The Arab world has lost one of its most powerful advocates

Fighting stereotypes embedded in films is essential, if we really want to make a difference in the battle against intolerance. 

“Walt Disney's "Aladdin" is not an entertaining Arabian Nights fantasy as film critics would have us believe but rather a painful reminder to three million Americans of Arab heritage, as well as 300 million Arabs and others, that the abhorrent Arab stereotype is as ubiquitous as Aladdin's lamp", according to Shaheen. Disney/REX
“Walt Disney's "Aladdin" is not an entertaining Arabian Nights fantasy as film critics would have us believe but rather a painful reminder to three million Americans of Arab heritage, as well as 300 million Arabs and others, that the abhorrent Arab stereotype is as ubiquitous as Aladdin's lamp", according to Shaheen. Disney/REX

In a world where the misrepresentation of certain ethnic groups is commonplace, a select few devote their lives to shattering misconceptions and battling prejudices. With the death of Jack Shaheen, sadly announced late on Monday evening, the Arab and Muslim world has lost one of its most fervent advocates.
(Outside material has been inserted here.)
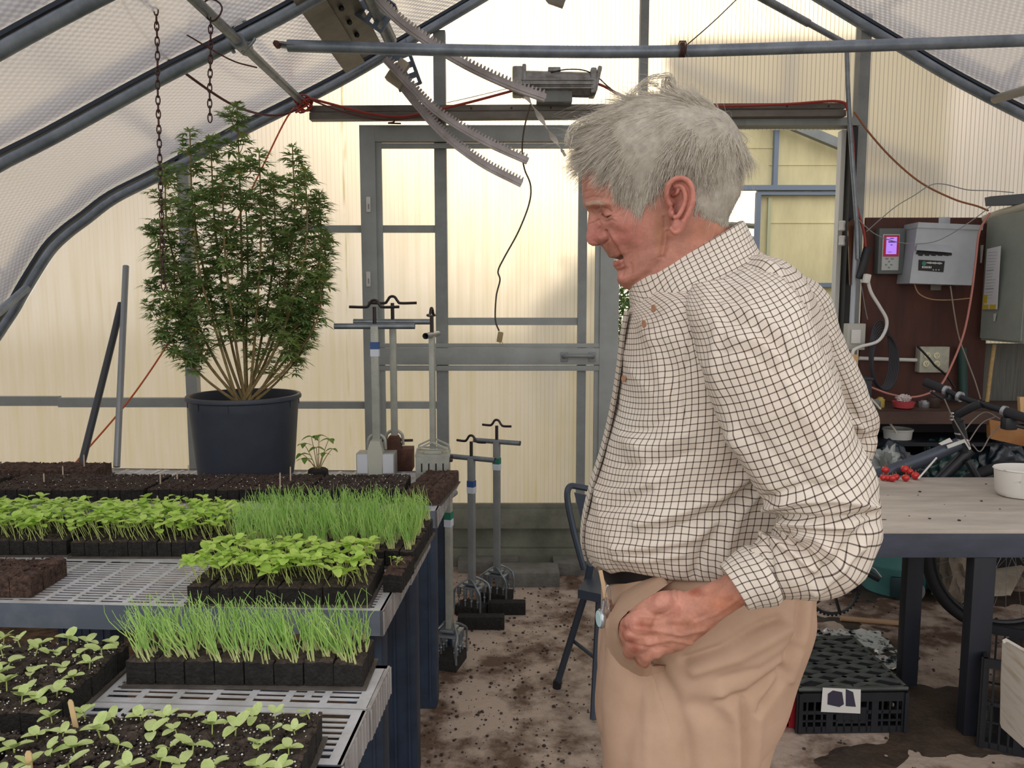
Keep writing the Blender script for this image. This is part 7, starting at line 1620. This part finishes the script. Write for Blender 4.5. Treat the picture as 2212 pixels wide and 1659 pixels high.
# hand and forearm as a fused surface
def hand_mesh():
    m = MB(); H = lambda x, y, Y: P(x, y, Y)
    L = Loft(); L.rings([armring(1760, 1205, 1.0, 60, .045, 155), armring(1660, 1240, 1.0, 46, .034, 155), armring(1600, 1268, 1.008, 38, .027, 152), armring(1560, 1290, 1.012, 39, .024, 150), armring(1510, 1318, 1.015, 50, .023, 149), armring(1455, 1347, 1.018, 60, .022, 150), armring(1415, 1366, 1.022, 56, .021, 152), armring(1390, 1376, 1.03, 42, .015, 152)], 60, 40)
    V, UV, ID = L.arrays(); m.add([tuple(v) for v in V], L.F)
    # knuckles and four bent fingers entering the pocket, index (upper) to little finger (lower)
    for (kx, ky, tx, ty, r) in ((1392, 1335, 1352, 1352, .0118), (1388, 1360, 1352, 1378, .0115), (1396, 1384, 1362, 1404, .0108), (1416, 1404, 1388, 1424, .0098)):
        m.tube(smooth_path([H(kx + 60, ky - 12, 1.022), H(kx, ky, 1.012), H((kx + tx) / 2 - 6, (ky + ty) / 2, 1.016), H(tx - 1, ty + 2, 1.045), H(tx + 8, ty + 6, 1.10), H(tx + 24, ty + 8, 1.13)], 5), [r * .8] * 5 + [r * 1.12] * 6 + [r] * 8 + [r * .9] * 7, 12)
        m.ball(H(kx, ky, 1.010), r * 1.18, 14)
    # thumb from the side of the palm near the wrist, lying along the pocket edge
    m.tube(smooth_path([H(1530, 1298, 1.022), H(1465, 1296, 1.018), H(1420, 1304, 1.010), H(1385, 1326, 1.026), H(1366, 1344, 1.06), H(1362, 1356, 1.12)], 5), [.011] * 5 + [.0140] * 6 + [.013] * 8 + [.011] * 7, 12)
    V_, F_ = remesh(m, .0022, 6); hx, hy = to_px(V_); k_ = np.clip((1640 - hx) / 180, 0, 1) * .018; V_[:, 1] += k_; V_[:, 0] += k_ * (V_[:, 0] / 1.03); V_[:, 2] -= k_ * (CAMH - V_[:, 2]) / 1.03
    return V_, F_
hV, hF = hand_mesh(); px, py = to_px(hV); hme = Loft()
def tri_normals(V, F):
    N_ = np.zeros_like(V); Q = np.array([f if len(f) == 4 else tuple(f) + (f[-1],) for f in F]); n = np.cross(V[Q[:, 2]] - V[Q[:, 0]], V[Q[:, 3]] - V[Q[:, 1]])
    for k in range(4): np.add.at(N_, Q[:, k], n)
    return N_ / (np.linalg.norm(N_, axis=1, keepdims=True) + 1e-12)
hN = tri_normals(hV, hF); near_ = (hN[:, 1] < .1)
if (hN[:, 1][hV[:, 1] < np.median(hV[:, 1])].mean()) > 0: hN = -hN
d = np.zeros(len(hV))
for poly_, w, a in (([(1372, 1358), (1420, 1362), (1470, 1372), (1520, 1360)], 4, .0022), ([(1400, 1392), (1450, 1382), (1500, 1392), (1540, 1370)], 4, .0020), ([(1380, 1330), (1420, 1335), (1450, 1320)], 4, .0016), ([(1500, 1345), (1550, 1325), (1600, 1290)], 4, .0018), ([(1450, 1276), (1458, 1300), (1466, 1318)], 3, -.0016), ([(1463, 1274), (1470, 1300)], 3, -.0014), ([(1345, 1356), (1375, 1374), (1420, 1374)], 4, -.0020), ([(1352, 1388), (1390, 1398), (1440, 1400)], 3.5, -.0018), ([(1355, 1342), (1358, 1362)], 3, -.0010), ([(1440, 1350), (1480, 1352), (1530, 1330)], 6, -.0014)):
    d += seg_field(px, py, poly_, w) * a
d += np.array([mnoise.noise(Vector(v * 70)) for v in hV]) * .0012
hV = hV + hN * d[:, None]
tone = np.tile(np.array(lin((194, 142, 122))), (len(hV), 1))
def TH(f, rgb, k=1.0):
    global tone
    f = np.clip(f * k, 0, 1)[:, None]; tone = tone * (1 - f) + np.array(lin(rgb)) * f
TH(blob(px, py, 1360, 1350, 26, 26), (200, 138, 126), .7); TH(blob(px, py, 1380, 1400, 34, 20), (190, 132, 116), .6); TH(blob(px, py, 1440, 1300, 50, 30), (208, 150, 134), .7); TH(blob(px, py, 1480, 1350, 30, 10), (158, 98, 68), .5); TH(blob(px, py, 1560, 1300, 50, 26), (196, 128, 96), .7)
TH(np.array([max(0, mnoise.noise(Vector(v * 45)) - .15) for v in hV]) * 3, (160, 92, 74), .55)
hV2 = hV.copy(); hV2[:, 1] = 2 * YM - hV2[:, 1]; allV = [headV, nV] + earsV + [hV, hV2]; allF = []; off = 0
for V_, F_ in zip(allV, [headF, BD.F] + earsF + [hF, [f[::-1] for f in hF]]): allF += [tuple(i + off for i in f) for f in F_]; off += len(V_)
neck_t = np.tile(np.array(lin((190, 122, 98))), (len(nV), 1))
skin_k = np.array([.86, .80, .78]); body = mesh_obj('body', np.vstack(allV), allF, M_skin, man, None, np.vstack([headT, neck_t] + earsT + [tone, tone]) * skin_k)

# pocket flap: the front edge of the slanted pocket, lying over the finger ends
tv = np.array([v.co[:] for v in tro.data.vertices]) + np.array(root_loc(man)); tv = tv[tv[:, 1] < YM - .05]; tpx, tpy = to_px(tv)
hpx, hpy = to_px(hV); hnear = hV[:, 1] < np.median(hV[:, 1]) + .02
def depth_at(x, y, A, ax, ay, k=6):
    d = (ax - x) ** 2 + (ay - y) ** 2; i = np.argsort(d)[:k]; return float(A[i, 1].min() if A is hV else A[i, 1].mean()), float(d[i[0]]) ** .5
line_ = smooth_path([Vector((x, y, 0)) for x, y in [(1462, 1250), (1440, 1264), (1400, 1292), (1362, 1318), (1340, 1340), (1335, 1362), (1343, 1392), (1366, 1420), (1400, 1436), (1436, 1438)]], 6); nL = len(line_); nT = 12; m = MB(); cen = Vector((1445, 1345, 0))
for i_, q in enumerate(line_):
    e_ = math.sin(math.pi * min(1, max(0, i_ / (nL - 1)))) ** .45; tan = (line_[min(i_ + 1, nL - 1)] - line_[max(i_ - 1, 0)]).normalized(); out_ = Vector((-tan.y, tan.x, 0)); out_ = out_ if out_.dot(q - cen) > 0 else -out_
    reach = 16 + 34 * e_
    for j_ in range(nT):
        t_ = j_ / (nT - 1); x, y = q.x + out_.x * reach * t_, q.y + out_.y * reach * t_
        x = max(x, 1306 + 0 * t_); yt, _ = depth_at(x, y, tv, tpx, tpy); yh, dh = depth_at(q.x, q.y, hV[hnear] if 0 else hV, hpx, hpy)
        lipY = min(yh - .006, yt - .004) if dh < 14 else yt - .004; lipY = yt - .004 + (lipY - yt + .004) * e_
        k_ = (1 - t_) ** 1.6; Yd = yt - .0015 * (1 - t_) + .006 * t_ ** 3 + (lipY - yt) * k_; m.v.append(tuple(P(x, y, Yd)))
for i_ in range(nL - 1):
    for j_ in range(nT - 1): a = i_ * nT + j_; m.f.append((a, a + 1, a + nT + 1, a + nT)); m.mi.append(0)
# turned-in hem of the lip
b_ = len(m.v)
for i_ in range(nL): v = Vector(m.v[i_ * nT]); m.v.append(tuple(v + Vector((.002, .006, 0))))
for i_ in range(nL - 1): m.f.append((i_ * nT, b_ + i_, b_ + i_ + 1, (i_ + 1) * nT)); m.mi.append(0)
fl_ = m.build('pocket_flap', M_khaki, tro, smooth=80)

# ---- hair
rg = random.Random(77); HC = np.array([hc[0] + .012, YM, hc[2] + .03])
def on_head_px(x, y): return None
hair_line = [(1238, 318), (1251, 325), (1290, 338), (1312, 362), (1326, 398), (1340, 428), (1362, 448), (1380, 462), (1392, 452), (1404, 428), (1430, 396), (1452, 382), (1484, 388), (1498, 420), (1502, 452), (1530, 474), (1562, 486), (1640, 500), (1640, 100), (1200, 100)]
pxm, pym = to_px(np.column_stack([headV[:, 0], np.where(headV[:, 1] > YM, 2 * YM - headV[:, 1], headV[:, 1]), headV[:, 2]]))
scalp = inpoly(pxm, pym, hair_line)
sV = headV[scalp]; sN = headN[scalp]
M_hair = mat('white_hair', (240, 235, 224), .4, rgb2=(214, 206, 192), vscale=90, stretch=(1, 1, 1), spec=.5, transl=.4)
M_hairb = mat('grey_hair_base', (176, 170, 158), .8, rgb2=(146, 140, 130), vscale=60)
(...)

Arabs and Muslims are often vilified and portrayed as terrorists by Hollywood. As Shaheen wrote in these pages a few years ago, "as a rule, Arab women are still projected as mostly mute and submissive figures: bundles in black, beasts of burden, exotic belly dancers, and later on even bombers. Arab men surface as villains: Bedouin bandits, sinister sheikhs, buffoons, and gun-wielding terrorists”. These stereotypes have long been ingrained and often unchallenged.

Shaheen, of course, did push back. He was renowned for his lifelong efforts to counter racial and ethnic stereotypes in American pop culture, and in Hollywood films and TV series. .

Demonisation of the other is a root cause of difficulties faced by Arab and Muslim communities in the West and it has crept into the subconscious of successive generations.

A select few have developed more sophisticated narratives, like Marvel Comics. The group “felt the passion of Chinese fans”, and decided to introduce Chinese superheroes and characters to its universe. Though this may be fed by economic rather than social motives, it does lead us to wonder: does Hollywood or any of its major production companies have it in their plans to “feel the passion” of Arab or Muslim fans?

When ethnic stereotypes have built up over many years, it won't be easy to erode them. Nevertheless, we must sustain that reversal.